Para ser justos con Robinson, él también dice que no es que quiera que todos los campesinos sean sólo “fuerza de trabajo” de estas élites. Dice que su madre fue una trabajadora en el norte de Inglaterra que dejó de ser esa fuerza de trabajo porque tuvo la oportunidad de estudiar. Nadie —ni Vicente Castaño ni Sergio Jaramillo— estaría en desacuerdo con Robinson en que la educación es un bien que ojalá se ofrezca a campesinos y a todos los ciudadanos.

El problema es que entienda la educación al campesino como una forma en la que se iluminarán y abandonarán el campo. Como si los únicos valiosos en el país fueran los que tienen un título, y los que han querido dedicarse al cultivo fueran menos.

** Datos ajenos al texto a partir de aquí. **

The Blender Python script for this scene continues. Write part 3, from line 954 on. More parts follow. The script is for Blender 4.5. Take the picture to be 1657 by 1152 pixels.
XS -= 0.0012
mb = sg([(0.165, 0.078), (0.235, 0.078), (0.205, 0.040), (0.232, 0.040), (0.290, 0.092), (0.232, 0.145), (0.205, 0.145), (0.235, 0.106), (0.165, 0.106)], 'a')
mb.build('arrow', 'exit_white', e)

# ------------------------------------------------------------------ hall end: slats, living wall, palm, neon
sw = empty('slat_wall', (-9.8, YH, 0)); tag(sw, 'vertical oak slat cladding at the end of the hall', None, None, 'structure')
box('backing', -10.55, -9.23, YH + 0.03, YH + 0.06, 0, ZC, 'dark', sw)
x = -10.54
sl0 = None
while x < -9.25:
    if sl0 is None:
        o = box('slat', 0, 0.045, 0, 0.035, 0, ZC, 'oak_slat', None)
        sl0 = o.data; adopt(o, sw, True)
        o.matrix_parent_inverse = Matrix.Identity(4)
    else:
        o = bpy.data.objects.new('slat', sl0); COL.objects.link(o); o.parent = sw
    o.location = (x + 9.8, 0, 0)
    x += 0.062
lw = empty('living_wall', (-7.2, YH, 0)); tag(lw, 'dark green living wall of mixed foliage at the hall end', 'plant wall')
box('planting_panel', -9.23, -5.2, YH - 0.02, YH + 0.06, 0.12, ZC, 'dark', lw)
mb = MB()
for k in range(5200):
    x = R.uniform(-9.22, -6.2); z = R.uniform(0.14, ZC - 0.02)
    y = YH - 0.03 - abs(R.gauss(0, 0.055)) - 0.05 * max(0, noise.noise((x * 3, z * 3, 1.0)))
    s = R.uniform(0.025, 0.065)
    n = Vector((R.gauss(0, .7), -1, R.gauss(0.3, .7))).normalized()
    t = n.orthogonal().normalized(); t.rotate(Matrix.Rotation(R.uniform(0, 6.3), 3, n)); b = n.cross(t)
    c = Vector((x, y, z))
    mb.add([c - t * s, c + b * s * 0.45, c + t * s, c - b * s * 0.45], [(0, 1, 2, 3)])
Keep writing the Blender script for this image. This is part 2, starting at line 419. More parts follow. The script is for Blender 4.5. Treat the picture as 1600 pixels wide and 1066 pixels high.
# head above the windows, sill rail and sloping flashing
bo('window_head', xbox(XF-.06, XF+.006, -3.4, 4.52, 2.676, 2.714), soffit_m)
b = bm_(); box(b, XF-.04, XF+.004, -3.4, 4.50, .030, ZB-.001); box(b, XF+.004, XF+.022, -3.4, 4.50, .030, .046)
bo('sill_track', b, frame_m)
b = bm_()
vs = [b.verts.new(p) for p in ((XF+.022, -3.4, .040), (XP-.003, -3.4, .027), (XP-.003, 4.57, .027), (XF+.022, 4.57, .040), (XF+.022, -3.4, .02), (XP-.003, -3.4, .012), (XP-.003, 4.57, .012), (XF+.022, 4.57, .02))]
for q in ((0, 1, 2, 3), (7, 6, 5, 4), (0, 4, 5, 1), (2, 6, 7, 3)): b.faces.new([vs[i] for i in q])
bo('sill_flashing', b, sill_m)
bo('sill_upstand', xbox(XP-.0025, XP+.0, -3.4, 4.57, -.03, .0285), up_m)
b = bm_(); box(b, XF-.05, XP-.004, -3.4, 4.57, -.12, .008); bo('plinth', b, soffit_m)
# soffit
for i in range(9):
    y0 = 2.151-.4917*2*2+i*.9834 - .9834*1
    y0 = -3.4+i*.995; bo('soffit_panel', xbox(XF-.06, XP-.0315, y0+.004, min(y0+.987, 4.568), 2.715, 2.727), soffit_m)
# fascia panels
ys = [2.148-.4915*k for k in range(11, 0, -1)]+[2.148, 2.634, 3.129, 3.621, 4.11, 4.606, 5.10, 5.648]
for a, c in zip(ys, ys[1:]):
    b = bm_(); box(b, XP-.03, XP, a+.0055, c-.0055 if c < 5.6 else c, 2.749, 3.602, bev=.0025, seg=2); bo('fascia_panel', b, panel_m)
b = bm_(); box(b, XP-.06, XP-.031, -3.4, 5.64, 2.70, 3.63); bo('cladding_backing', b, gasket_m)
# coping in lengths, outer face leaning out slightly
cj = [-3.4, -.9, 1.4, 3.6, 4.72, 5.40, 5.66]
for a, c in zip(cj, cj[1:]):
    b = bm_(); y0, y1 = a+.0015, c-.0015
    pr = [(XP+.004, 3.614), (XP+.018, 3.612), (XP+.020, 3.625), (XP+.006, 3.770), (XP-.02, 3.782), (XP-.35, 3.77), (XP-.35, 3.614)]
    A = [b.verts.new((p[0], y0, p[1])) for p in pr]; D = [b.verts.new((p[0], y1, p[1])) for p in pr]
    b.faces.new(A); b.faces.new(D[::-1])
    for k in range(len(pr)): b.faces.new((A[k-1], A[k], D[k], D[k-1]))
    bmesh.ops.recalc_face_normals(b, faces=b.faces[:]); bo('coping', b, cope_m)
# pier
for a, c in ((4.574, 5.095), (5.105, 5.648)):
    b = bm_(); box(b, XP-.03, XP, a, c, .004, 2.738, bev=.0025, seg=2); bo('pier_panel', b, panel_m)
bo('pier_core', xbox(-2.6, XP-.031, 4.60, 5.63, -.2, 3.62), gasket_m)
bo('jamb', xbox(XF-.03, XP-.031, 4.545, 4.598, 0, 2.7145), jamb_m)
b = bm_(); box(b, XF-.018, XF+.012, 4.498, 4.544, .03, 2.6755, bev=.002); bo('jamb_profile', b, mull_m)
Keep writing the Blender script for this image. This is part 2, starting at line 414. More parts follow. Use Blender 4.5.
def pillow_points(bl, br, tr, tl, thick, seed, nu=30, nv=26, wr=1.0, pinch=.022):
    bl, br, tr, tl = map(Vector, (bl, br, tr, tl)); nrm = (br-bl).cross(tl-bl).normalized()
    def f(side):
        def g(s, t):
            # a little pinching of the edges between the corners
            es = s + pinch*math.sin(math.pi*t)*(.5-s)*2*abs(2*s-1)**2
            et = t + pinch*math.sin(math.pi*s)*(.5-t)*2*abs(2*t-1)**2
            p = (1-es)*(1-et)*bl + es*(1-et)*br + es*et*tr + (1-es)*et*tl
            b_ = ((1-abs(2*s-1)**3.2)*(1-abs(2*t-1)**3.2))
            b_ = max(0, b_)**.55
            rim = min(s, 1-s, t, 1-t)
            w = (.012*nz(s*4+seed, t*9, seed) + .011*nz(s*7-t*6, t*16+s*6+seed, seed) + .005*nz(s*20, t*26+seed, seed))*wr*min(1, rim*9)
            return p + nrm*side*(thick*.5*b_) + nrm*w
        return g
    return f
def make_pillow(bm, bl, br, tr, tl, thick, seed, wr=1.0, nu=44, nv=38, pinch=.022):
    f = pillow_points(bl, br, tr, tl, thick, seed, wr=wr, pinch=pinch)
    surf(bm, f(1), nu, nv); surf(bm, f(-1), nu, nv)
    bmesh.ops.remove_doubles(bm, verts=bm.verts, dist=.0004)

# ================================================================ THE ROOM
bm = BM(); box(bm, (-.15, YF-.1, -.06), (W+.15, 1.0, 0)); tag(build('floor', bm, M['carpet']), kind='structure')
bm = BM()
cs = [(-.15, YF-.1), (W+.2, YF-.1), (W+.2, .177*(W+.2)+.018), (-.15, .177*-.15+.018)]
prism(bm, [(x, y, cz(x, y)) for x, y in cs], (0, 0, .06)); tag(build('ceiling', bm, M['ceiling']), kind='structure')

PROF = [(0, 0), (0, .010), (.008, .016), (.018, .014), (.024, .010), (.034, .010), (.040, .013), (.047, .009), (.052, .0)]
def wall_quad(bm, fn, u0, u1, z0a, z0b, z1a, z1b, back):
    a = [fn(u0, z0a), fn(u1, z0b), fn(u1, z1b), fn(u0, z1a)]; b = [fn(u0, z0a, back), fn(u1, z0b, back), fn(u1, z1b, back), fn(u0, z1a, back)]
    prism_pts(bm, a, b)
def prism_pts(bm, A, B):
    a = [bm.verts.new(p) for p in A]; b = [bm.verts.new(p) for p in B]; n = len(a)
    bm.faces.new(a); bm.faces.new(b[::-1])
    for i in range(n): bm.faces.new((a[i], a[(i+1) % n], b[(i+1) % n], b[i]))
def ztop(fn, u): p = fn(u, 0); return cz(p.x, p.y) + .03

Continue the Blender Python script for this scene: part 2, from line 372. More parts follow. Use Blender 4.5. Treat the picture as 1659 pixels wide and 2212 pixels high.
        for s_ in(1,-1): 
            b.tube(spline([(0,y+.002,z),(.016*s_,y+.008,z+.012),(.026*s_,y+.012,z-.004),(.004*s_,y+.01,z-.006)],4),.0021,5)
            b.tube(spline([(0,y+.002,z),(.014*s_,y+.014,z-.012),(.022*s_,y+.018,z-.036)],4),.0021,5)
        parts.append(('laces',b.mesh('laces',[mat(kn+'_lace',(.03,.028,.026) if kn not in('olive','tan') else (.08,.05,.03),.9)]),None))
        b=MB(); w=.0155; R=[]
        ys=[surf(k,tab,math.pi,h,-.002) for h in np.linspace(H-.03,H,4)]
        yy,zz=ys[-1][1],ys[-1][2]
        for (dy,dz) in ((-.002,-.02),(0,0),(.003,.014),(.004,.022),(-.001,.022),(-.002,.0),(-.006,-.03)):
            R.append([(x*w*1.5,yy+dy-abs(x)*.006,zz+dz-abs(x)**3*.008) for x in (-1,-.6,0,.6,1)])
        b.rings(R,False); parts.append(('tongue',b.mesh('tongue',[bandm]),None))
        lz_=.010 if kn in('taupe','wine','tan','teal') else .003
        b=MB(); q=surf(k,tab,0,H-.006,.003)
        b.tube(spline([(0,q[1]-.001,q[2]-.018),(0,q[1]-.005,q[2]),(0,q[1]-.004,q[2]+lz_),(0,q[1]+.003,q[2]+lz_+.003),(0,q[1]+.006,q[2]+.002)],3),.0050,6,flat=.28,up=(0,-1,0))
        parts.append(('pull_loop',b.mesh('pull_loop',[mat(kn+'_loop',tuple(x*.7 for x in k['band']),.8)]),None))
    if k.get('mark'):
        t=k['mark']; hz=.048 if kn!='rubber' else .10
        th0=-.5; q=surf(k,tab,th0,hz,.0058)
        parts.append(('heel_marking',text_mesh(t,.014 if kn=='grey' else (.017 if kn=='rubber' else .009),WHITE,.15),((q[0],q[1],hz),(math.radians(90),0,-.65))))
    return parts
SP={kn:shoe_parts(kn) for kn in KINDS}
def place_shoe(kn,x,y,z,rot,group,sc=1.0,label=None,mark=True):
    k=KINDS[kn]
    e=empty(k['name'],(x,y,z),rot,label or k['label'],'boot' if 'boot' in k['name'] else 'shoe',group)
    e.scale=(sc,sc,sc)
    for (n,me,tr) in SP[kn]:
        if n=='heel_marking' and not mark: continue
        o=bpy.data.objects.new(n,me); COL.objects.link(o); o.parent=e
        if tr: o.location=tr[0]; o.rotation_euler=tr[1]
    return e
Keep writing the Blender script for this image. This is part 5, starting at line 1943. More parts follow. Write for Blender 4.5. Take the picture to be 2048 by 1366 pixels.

Los campesinos se darán cuenta de que su “futuro estaba en otra parte”, dice Robinson. Y vuelve al caso de Inglaterra: “¿Por qué no hubo una acción política hacia una reforma agraria o la redistribución de las tierras? Porque el futuro estaba en otra parte”. Falso. Sí hubo una acción política en Inglaterra cuando la tierra se concentró y los campesinos terminaron deambulando las calles de las urbes como los desplazados de El Salado en las de Medellín. Hay miles de libros al respecto, pero recomendaría uno de la profesora Silvia Federicci, de la Universidad de Hofstra, en Nueva York, en la que cuenta cómo muchos campesinos desposeídos en Inglaterra, Italia y buena parte del continente europeo occidental protestaron cuando se privatizó la tierra y se les sacó de ellas por no poder pagar los costos. Lo que pasa es que perdieron. Y la historia que cuenta Robinson de Inglaterra es la de los ganadores.

Igual pasa con la historia de Estados Unidos que menciona. Dice Robinson que en el país del norte se crearon “inmensos incentivos para que los capitalistas sin escrúpulos construyeran vías férreas e infraestructura y permitieran que las sociedades de frontera funcionaran”. Claro, eso es cierto. Pero Robinson no cuenta que fue a sangre y fuego contra cientos de indígenas en el país y sus propiedades comunitarias.

Por último, Robinson revisa la historia de dos países en África. Menciona a Zimbabwe, un país “en conflicto y declive económico” que tomó la ruta de la redistribución de la tierra. En contraste dice que Sudáfrica hizo bien “sin tratar de joder a los blancos” que concentraron la tierra hace casi un siglo.

Hay otra historia, de nuevo, que Robinson no cuenta. Primero, aunque no ‘jodieron’ a los blancos que concentraron el 87% de la tierra de Sudáfrica en 1937, hasta el día de hoy hay movimientos campesinos que exigen su redistribución. De hecho, la Comisión Sudafricana que se estableció en 1994, después del Apartheid, exigió al Estado que llevara a cabo una reforma agraria. Y hasta académicos como Ben Cousin, que lleva años estudiando el sistema agrario del país y se ganó el premio de economía Elinor Ostrom el año pasado, reconoce que aunque la reforma de Zimbabwe fue polémica, al igual que lo es Mugabe, hay que reconocer cosas buenas que trajo la reforma: 10 años después la economía campesina se ha fortalecido considerablemente y ha demostrado que no sólo la agroindustria es la alternativa para tener un campo desarrollado.

Entonces, no sé si quedó claro, pero cuando Robinson dice “la redistribución de la tierra no puede ser la forma de resolver los conflictos en Colombia, porque por su naturaleza la reforma agraria es de suma-cero: o la tengo yo y tú no, o al contrario. Nada es más propenso al conflicto”, está diciendo en otras palabras que en esa suma ya ganó la élite y toca seguirla.

No se trata acá de decir que todo el esfuerzo del Gobierno es perfecto, que la restitución no es compleja, ni que el derecho a la educación no es importante, ni de romantizar al campesinado. Pero hay que dejar claro, profesor Robinson, que nada ha sido más propenso al conflicto que el modelo agrario de Vicente Castaño, y que en ese texto terminó defendiendo.